Onion Johnnies were once a familiar sight along the highways and byways of Dorset. They were French farm labourers and farmers who travelled on bicycles selling the distinctive pink and flavoursome Breton onion. These were sold door to door.
The history of the Onion Johnny dates back to 1828. Breton farmer Henri Ollivier, put off by the prospect of a long road journey to Paris, decided to make the much quicker journey across the English Channel to Plymouth to sell his onions. Word spread of his success and others followed. Every July, farm labourers and farmers took their pink onions and sailed to England. For several generations, the county of Dorset experienced a mini invasion of French men usually wearing berets and Breton pullovers riding bikes laden with onions. This became the stereotypical image of a Frenchman in England.
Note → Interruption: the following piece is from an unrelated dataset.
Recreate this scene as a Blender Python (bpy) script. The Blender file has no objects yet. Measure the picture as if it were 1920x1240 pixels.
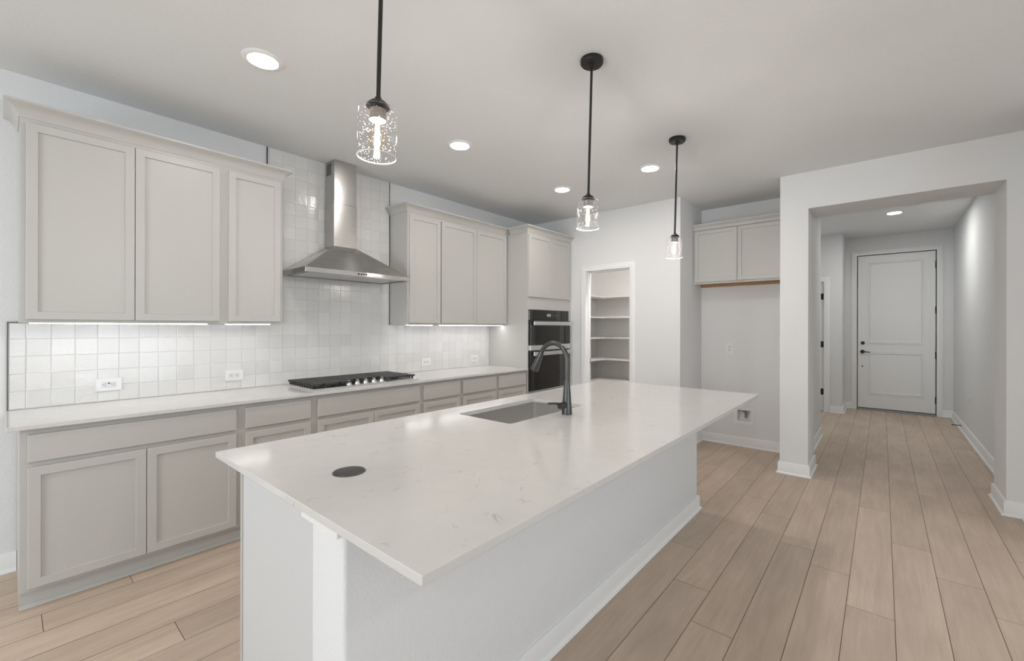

Tragedy struck in 1905 when 70 Onion Johnnies were drowned when the London & South Western Railway’s steamer SS Hilda sank off the French coast. A century later, divers placed a string of onions on the wreck in their memory.
A Frenchman from Normandy remembers the Onion Johnnies meeting up in the same public house. There were so many there that it became known as Little France.
They would not talk to him because of the traditional rivalry between Brittany and Normandy.
Being an Onion Johnny was not an easy life with low pay and having to spend several months away from home. This trade was at its peak in the 1920s but today only a handful of Onion Johnnies remain in business. Each year in the port town of Roscoff, there is the Annual Onion Festival with dances and onion related celebrations galore.
Folk from Roscoff in Brittany certainly know their onions!